Formation d'enseignants et sensibilisation
L'association s'est développée et propose maintenant des formations aux enseignants du public. Les centres sont composés de 21 formateurs, belges et libanais, et d'ici à cinq ans, 400 enseignants auront bénéficié de formations. Le Cles est donc devenu un acteur incontournable dans le domaine éducatif spécialisé. Rappelons qu'à sa création en 1999, il était difficile de recruter des spécialistes. Les troubles spécifiques de l'apprentissage étaient peu étudiés et ne représentaient pas une priorité pour le gouvernement. «L'Université Saint-Joseph a ouvert ses premiers départements de formation en 1998», rappelle Carmen Debbané.

Quinze ans déjà que l'institution a pour objectif le bien-être des enfants présentant des troubles de l'apprentissage. Le travail de l'équipe de spécialistes est avant tout psychologique. «Le Cles m'a appris à me connaître, à me découvrir, et à comprendre mes points forts et mes points faibles», déclare Alaa. «Avoir une équipe derrière moi m'a empêché de baisser les bras», ajoute-t-il.
Actuellement l'un des meilleurs élèves de sa classe, le jeune homme a repris confiance en lui et encourage tous les dyslexiques à poursuivre leur rêve. Ce qui l'a aidé, c'est également de se tourner vers des activités extrascolaires plus artistiques. «Il est important pour ces enfants de réaliser qu'ils peuvent exceller dans d'autres domaines», précise Alaa. Dans cette optique, le Cles entend promouvoir davantage les activités artistiques telles que le théâtre, la peinture ou encore la musique au sein de ses centres.

Mais ses ambitions ne s'arrêtent pas là. L'association a pour projet de créer un cinquième centre dans un avenir proche pour toucher davantage d'enfants. La structure a choisi de se tourner vers l'école publique dès sa création, mais après avoir été sollicité à de nombreuses reprises par des écoles privées, le Cles envisage prochainement un partenariat avec des établissements privés.
Les troubles de l'apprentissage touchent beaucoup d'enfants, «un nombre effrayant», note la présidente de l'association. «Près de 30 à 50% des élèves d'une classe rencontreront des difficultés plus ou moins sérieuses et devront rejoindre les classes de soutien pour quelques jours, quelques mois ou même pour un an», insiste-t-elle.

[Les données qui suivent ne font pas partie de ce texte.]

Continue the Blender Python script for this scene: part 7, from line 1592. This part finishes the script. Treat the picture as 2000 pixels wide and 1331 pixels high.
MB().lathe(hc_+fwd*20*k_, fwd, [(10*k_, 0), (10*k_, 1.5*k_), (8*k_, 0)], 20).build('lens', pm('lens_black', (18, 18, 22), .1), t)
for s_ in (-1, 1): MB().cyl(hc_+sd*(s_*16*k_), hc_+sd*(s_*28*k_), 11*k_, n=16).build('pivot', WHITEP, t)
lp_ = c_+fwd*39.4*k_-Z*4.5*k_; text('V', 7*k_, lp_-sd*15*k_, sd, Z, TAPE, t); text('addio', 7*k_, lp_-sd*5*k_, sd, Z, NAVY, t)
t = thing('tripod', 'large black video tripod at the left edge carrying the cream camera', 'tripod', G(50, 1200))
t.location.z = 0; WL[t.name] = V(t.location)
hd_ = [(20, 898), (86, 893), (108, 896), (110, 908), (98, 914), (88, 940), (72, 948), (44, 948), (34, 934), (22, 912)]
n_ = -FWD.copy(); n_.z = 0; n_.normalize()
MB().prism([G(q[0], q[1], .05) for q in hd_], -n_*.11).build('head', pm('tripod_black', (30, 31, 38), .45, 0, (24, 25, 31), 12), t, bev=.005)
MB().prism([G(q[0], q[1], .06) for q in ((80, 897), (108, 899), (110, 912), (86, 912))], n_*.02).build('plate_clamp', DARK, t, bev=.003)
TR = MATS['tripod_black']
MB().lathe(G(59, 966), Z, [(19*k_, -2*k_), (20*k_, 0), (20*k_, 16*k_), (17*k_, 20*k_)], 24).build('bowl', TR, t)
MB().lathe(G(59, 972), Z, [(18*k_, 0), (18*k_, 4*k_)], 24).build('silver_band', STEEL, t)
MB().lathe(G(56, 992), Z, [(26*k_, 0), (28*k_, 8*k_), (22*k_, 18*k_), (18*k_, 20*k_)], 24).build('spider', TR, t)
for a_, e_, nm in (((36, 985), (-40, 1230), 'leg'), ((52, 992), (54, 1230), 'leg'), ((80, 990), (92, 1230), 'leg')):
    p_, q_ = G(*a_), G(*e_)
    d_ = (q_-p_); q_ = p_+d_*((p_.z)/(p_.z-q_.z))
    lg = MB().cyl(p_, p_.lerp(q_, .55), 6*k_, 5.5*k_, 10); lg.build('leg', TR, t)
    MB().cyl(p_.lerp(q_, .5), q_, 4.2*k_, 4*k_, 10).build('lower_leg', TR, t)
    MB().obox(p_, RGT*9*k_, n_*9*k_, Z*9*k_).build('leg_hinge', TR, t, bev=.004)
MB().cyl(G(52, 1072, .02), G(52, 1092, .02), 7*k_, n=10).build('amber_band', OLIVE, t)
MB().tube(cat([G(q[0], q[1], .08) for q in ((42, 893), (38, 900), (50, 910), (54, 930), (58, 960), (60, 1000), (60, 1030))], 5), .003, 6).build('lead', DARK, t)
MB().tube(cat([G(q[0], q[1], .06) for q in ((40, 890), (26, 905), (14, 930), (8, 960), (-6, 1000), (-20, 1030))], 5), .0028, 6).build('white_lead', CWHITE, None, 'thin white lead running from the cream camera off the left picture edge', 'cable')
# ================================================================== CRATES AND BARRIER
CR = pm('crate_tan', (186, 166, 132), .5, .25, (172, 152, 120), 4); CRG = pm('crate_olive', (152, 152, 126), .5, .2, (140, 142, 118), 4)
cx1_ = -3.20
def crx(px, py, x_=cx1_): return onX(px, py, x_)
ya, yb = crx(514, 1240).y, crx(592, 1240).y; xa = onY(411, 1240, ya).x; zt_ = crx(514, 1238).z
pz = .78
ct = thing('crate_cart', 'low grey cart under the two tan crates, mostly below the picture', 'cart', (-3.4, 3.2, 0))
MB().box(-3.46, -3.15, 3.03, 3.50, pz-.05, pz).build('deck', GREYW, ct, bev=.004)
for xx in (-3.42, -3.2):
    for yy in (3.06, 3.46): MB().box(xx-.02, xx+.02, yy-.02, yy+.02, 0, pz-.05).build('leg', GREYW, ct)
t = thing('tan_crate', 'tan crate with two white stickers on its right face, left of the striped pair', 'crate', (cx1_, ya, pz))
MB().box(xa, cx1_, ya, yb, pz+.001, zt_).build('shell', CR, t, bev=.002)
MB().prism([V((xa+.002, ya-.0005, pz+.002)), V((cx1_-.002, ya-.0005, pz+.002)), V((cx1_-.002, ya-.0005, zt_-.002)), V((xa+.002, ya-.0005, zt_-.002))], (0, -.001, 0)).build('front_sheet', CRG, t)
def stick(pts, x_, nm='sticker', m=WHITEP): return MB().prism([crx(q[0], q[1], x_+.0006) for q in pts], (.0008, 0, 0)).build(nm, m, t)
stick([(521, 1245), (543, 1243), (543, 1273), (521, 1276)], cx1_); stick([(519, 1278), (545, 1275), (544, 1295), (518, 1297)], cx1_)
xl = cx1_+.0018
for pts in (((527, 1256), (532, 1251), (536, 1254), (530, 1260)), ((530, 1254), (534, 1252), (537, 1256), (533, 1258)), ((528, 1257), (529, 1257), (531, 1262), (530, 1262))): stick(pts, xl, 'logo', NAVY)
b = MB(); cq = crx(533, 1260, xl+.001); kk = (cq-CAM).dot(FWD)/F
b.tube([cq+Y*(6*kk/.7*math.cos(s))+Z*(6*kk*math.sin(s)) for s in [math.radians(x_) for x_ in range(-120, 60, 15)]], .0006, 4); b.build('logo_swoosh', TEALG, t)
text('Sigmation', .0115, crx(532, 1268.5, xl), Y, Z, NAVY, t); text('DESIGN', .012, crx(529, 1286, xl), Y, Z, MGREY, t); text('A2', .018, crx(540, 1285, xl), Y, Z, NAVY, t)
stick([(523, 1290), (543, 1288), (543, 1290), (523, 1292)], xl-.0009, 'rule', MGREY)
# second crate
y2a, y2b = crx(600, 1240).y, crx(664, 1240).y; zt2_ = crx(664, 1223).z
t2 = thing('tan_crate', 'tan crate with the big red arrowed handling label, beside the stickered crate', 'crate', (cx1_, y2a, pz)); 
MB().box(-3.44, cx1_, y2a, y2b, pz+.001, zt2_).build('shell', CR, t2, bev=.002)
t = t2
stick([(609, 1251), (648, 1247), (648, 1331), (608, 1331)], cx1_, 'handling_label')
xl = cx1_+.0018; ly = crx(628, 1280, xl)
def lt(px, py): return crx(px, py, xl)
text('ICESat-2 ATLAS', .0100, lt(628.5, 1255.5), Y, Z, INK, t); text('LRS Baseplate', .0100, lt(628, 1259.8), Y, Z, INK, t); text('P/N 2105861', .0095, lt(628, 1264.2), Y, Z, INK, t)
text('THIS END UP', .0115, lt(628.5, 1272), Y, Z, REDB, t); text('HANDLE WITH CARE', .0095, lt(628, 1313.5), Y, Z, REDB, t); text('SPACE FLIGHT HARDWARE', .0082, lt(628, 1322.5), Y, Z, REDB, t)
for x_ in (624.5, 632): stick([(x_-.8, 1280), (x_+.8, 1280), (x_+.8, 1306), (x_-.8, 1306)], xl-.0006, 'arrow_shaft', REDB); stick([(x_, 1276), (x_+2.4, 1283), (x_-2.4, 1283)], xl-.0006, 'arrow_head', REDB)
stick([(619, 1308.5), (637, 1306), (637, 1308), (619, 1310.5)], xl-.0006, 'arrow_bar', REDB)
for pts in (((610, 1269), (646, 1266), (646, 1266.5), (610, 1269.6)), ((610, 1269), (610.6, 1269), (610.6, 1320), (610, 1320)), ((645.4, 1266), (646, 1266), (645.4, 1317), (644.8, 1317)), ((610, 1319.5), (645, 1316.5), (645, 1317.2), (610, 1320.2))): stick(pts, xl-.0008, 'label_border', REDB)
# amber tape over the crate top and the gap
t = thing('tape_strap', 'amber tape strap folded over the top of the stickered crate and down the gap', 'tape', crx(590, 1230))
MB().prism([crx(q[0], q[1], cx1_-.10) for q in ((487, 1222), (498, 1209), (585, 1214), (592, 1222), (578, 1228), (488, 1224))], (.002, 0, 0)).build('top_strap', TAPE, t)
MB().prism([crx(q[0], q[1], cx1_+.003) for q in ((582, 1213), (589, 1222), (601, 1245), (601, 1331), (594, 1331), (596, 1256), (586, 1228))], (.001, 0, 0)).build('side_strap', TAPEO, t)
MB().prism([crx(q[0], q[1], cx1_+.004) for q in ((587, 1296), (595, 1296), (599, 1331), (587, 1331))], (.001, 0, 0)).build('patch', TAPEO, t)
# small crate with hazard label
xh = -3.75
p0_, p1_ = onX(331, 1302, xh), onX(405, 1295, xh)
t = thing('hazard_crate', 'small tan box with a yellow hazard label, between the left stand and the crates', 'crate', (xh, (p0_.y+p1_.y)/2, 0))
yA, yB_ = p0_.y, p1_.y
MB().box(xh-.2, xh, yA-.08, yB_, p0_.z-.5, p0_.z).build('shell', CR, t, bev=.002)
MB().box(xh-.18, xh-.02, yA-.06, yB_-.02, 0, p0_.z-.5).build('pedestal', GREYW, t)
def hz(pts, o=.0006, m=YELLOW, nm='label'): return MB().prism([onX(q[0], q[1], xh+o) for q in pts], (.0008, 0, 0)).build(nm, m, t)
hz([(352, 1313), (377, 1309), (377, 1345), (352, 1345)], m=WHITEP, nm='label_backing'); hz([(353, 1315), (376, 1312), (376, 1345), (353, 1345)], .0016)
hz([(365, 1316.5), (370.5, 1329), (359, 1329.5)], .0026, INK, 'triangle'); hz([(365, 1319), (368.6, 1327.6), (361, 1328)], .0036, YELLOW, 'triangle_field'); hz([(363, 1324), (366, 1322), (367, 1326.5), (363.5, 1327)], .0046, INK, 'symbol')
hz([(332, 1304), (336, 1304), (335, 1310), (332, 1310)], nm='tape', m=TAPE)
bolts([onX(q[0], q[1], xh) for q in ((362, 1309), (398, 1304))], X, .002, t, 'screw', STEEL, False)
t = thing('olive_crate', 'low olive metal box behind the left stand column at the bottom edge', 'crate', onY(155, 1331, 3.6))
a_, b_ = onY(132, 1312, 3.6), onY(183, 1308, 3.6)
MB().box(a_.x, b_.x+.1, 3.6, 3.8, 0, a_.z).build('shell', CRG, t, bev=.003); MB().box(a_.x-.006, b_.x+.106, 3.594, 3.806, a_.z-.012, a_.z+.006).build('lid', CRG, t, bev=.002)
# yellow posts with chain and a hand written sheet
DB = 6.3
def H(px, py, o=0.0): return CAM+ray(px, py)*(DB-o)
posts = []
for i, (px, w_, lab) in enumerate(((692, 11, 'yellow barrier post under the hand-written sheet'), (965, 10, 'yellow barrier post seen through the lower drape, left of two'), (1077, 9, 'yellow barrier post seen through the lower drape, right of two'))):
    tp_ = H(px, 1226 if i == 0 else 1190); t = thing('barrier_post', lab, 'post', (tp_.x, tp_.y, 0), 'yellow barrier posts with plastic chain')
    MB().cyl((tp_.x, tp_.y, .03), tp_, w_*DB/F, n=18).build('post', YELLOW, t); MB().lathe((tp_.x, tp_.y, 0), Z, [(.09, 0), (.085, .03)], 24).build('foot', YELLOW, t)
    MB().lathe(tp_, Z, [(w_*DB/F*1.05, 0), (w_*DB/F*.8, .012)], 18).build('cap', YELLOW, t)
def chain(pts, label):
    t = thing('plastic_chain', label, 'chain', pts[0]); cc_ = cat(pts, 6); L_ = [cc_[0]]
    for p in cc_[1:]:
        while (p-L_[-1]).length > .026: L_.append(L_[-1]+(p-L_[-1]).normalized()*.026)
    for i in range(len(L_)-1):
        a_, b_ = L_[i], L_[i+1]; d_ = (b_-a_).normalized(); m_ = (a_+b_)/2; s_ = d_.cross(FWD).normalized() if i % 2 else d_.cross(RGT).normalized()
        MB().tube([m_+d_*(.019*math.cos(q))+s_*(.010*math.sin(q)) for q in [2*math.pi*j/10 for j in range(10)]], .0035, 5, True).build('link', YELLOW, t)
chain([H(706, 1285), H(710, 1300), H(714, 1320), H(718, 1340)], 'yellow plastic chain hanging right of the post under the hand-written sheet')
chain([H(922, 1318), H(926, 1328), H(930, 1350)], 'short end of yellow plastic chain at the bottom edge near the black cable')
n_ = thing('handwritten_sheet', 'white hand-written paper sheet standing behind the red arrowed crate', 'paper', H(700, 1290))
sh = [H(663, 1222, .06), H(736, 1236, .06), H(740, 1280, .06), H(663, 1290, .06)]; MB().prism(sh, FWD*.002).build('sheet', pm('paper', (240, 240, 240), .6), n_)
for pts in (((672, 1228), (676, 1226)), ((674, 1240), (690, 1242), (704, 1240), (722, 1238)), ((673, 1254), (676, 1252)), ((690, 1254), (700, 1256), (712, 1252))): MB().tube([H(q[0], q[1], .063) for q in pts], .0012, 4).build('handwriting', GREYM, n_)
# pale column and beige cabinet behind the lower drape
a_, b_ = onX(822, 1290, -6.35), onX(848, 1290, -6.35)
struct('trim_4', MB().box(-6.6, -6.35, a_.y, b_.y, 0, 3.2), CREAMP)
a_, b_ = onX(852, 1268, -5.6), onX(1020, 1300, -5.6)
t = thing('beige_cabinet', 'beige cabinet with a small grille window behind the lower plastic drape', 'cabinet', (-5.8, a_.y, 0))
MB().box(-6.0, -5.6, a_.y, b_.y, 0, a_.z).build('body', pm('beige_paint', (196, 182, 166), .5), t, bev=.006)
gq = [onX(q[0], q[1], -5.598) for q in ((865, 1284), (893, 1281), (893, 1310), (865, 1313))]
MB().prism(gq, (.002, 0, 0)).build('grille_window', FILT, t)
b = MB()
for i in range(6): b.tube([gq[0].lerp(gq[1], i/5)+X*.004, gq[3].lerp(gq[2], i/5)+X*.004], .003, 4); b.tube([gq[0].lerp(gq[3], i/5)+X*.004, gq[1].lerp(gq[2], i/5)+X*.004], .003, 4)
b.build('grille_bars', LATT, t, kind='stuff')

L'ouverture d'un nouveau centre et l'élargissement de la structure tenteront ainsi de faire face à une situation qui n'est pas près de disparaître. Avec l'afflux de réfugiés sur le territoire libanais, 4500 enfants syriens ont déjà été pris en charge par le Cles. L'écart de niveau scolaire avec les élèves libanais est un nouveau défi pour l'association.